--- DATA EXTRACT ---

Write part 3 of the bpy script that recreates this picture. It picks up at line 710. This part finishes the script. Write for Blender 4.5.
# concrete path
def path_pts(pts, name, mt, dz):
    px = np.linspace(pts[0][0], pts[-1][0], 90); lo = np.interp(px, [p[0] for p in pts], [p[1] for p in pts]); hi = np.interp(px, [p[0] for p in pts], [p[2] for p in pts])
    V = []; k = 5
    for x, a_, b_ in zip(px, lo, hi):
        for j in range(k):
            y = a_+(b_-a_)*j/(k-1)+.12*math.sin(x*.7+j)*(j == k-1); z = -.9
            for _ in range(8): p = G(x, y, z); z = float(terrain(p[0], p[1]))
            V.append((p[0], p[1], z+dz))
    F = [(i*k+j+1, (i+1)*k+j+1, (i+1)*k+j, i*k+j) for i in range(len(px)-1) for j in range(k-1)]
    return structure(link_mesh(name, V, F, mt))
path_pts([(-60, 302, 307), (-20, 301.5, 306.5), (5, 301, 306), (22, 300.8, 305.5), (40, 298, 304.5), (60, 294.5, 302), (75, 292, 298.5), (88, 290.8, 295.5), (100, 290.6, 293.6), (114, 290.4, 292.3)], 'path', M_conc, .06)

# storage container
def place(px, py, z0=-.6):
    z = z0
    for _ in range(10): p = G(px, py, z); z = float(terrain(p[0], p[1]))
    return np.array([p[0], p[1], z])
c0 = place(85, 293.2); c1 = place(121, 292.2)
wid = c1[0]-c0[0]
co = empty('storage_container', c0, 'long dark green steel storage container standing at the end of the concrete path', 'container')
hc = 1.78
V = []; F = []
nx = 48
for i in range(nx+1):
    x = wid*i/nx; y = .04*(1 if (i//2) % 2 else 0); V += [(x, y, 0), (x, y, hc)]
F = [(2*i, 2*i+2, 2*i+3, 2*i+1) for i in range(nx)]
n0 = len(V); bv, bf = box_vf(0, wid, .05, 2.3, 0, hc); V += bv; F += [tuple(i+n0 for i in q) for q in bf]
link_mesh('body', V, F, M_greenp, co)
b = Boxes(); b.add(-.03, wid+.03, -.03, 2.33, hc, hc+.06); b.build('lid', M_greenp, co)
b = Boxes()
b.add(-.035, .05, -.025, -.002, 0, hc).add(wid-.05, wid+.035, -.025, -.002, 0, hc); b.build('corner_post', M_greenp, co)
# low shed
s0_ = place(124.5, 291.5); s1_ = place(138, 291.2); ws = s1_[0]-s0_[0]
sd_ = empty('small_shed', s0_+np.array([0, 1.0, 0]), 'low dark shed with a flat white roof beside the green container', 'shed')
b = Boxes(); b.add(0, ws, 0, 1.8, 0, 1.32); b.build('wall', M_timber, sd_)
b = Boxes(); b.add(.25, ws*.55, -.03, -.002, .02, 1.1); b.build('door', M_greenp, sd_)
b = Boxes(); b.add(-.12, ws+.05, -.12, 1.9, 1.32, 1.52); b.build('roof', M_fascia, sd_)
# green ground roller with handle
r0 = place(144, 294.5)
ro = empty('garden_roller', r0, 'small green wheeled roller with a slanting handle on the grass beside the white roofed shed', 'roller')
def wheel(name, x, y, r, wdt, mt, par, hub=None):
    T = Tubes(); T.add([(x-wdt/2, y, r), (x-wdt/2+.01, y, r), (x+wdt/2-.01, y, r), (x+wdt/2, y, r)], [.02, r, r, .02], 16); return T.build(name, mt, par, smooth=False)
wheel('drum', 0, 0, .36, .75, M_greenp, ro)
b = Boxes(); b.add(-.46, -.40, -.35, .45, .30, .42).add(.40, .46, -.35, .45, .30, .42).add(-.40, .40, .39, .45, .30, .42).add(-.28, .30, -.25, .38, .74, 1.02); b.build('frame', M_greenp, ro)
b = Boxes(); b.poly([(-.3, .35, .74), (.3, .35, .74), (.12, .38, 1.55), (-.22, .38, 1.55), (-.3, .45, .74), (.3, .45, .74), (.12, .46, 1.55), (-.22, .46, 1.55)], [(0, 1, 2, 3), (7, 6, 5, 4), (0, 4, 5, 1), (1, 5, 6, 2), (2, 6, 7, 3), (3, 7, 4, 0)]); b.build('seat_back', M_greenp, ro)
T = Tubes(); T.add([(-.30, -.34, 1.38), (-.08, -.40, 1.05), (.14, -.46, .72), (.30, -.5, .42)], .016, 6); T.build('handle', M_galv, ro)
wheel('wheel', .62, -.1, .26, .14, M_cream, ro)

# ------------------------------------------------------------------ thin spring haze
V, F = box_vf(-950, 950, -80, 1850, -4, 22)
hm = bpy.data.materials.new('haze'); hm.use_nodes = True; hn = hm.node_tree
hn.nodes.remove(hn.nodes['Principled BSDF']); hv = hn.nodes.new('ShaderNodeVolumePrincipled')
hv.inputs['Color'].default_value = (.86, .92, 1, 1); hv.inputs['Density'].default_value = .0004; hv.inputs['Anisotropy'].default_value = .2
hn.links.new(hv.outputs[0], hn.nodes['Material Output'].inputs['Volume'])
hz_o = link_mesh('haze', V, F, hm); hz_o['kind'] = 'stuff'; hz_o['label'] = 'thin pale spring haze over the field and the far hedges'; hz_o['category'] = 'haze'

---

#### TASK INSTRUCTIONS:
Quote the entire listing above exactly.

#### RESPONSE FOR THIS EXERCISE:
Write part 3 of the bpy script that recreates this picture. It picks up at line 710. This part finishes the script. Write for Blender 4.5.
# concrete path
def path_pts(pts, name, mt, dz):
    px = np.linspace(pts[0][0], pts[-1][0], 90); lo = np.interp(px, [p[0] for p in pts], [p[1] for p in pts]); hi = np.interp(px, [p[0] for p in pts], [p[2] for p in pts])
    V = []; k = 5
    for x, a_, b_ in zip(px, lo, hi):
        for j in range(k):
            y = a_+(b_-a_)*j/(k-1)+.12*math.sin(x*.7+j)*(j == k-1); z = -.9
            for _ in range(8): p = G(x, y, z); z = float(terrain(p[0], p[1]))
            V.append((p[0], p[1], z+dz))
    F = [(i*k+j+1, (i+1)*k+j+1, (i+1)*k+j, i*k+j) for i in range(len(px)-1) for j in range(k-1)]
    return structure(link_mesh(name, V, F, mt))
path_pts([(-60, 302, 307), (-20, 301.5, 306.5), (5, 301, 306), (22, 300.8, 305.5), (40, 298, 304.5), (60, 294.5, 302), (75, 292, 298.5), (88, 290.8, 295.5), (100, 290.6, 293.6), (114, 290.4, 292.3)], 'path', M_conc, .06)

# storage container
def place(px, py, z0=-.6):
    z = z0
    for _ in range(10): p = G(px, py, z); z = float(terrain(p[0], p[1]))
    return np.array([p[0], p[1], z])
c0 = place(85, 293.2); c1 = place(121, 292.2)
wid = c1[0]-c0[0]
co = empty('storage_container', c0, 'long dark green steel storage container standing at the end of the concrete path', 'container')
hc = 1.78
V = []; F = []
nx = 48
for i in range(nx+1):
    x = wid*i/nx; y = .04*(1 if (i//2) % 2 else 0); V += [(x, y, 0), (x, y, hc)]
F = [(2*i, 2*i+2, 2*i+3, 2*i+1) for i in range(nx)]
n0 = len(V); bv, bf = box_vf(0, wid, .05, 2.3, 0, hc); V += bv; F += [tuple(i+n0 for i in q) for q in bf]
link_mesh('body', V, F, M_greenp, co)
b = Boxes(); b.add(-.03, wid+.03, -.03, 2.33, hc, hc+.06); b.build('lid', M_greenp, co)
b = Boxes()
b.add(-.035, .05, -.025, -.002, 0, hc).add(wid-.05, wid+.035, -.025, -.002, 0, hc); b.build('corner_post', M_greenp, co)
# low shed
s0_ = place(124.5, 291.5); s1_ = place(138, 291.2); ws = s1_[0]-s0_[0]
sd_ = empty('small_shed', s0_+np.array([0, 1.0, 0]), 'low dark shed with a flat white roof beside the green container', 'shed')
b = Boxes(); b.add(0, ws, 0, 1.8, 0, 1.32); b.build('wall', M_timber, sd_)
b = Boxes(); b.add(.25, ws*.55, -.03, -.002, .02, 1.1); b.build('door', M_greenp, sd_)
b = Boxes(); b.add(-.12, ws+.05, -.12, 1.9, 1.32, 1.52); b.build('roof', M_fascia, sd_)
# green ground roller with handle
r0 = place(144, 294.5)
ro = empty('garden_roller', r0, 'small green wheeled roller with a slanting handle on the grass beside the white roofed shed', 'roller')
def wheel(name, x, y, r, wdt, mt, par, hub=None):
    T = Tubes(); T.add([(x-wdt/2, y, r), (x-wdt/2+.01, y, r), (x+wdt/2-.01, y, r), (x+wdt/2, y, r)], [.02, r, r, .02], 16); return T.build(name, mt, par, smooth=False)
wheel('drum', 0, 0, .36, .75, M_greenp, ro)
b = Boxes(); b.add(-.46, -.40, -.35, .45, .30, .42).add(.40, .46, -.35, .45, .30, .42).add(-.40, .40, .39, .45, .30, .42).add(-.28, .30, -.25, .38, .74, 1.02); b.build('frame', M_greenp, ro)
b = Boxes(); b.poly([(-.3, .35, .74), (.3, .35, .74), (.12, .38, 1.55), (-.22, .38, 1.55), (-.3, .45, .74), (.3, .45, .74), (.12, .46, 1.55), (-.22, .46, 1.55)], [(0, 1, 2, 3), (7, 6, 5, 4), (0, 4, 5, 1), (1, 5, 6, 2), (2, 6, 7, 3), (3, 7, 4, 0)]); b.build('seat_back', M_greenp, ro)
T = Tubes(); T.add([(-.30, -.34, 1.38), (-.08, -.40, 1.05), (.14, -.46, .72), (.30, -.5, .42)], .016, 6); T.build('handle', M_galv, ro)
wheel('wheel', .62, -.1, .26, .14, M_cream, ro)

# ------------------------------------------------------------------ thin spring haze
V, F = box_vf(-950, 950, -80, 1850, -4, 22)
hm = bpy.data.materials.new('haze'); hm.use_nodes = True; hn = hm.node_tree
hn.nodes.remove(hn.nodes['Principled BSDF']); hv = hn.nodes.new('ShaderNodeVolumePrincipled')
hv.inputs['Color'].default_value = (.86, .92, 1, 1); hv.inputs['Density'].default_value = .0004; hv.inputs['Anisotropy'].default_value = .2
hn.links.new(hv.outputs[0], hn.nodes['Material Output'].inputs['Volume'])
hz_o = link_mesh('haze', V, F, hm); hz_o['kind'] = 'stuff'; hz_o['label'] = 'thin pale spring haze over the field and the far hedges'; hz_o['category'] = 'haze'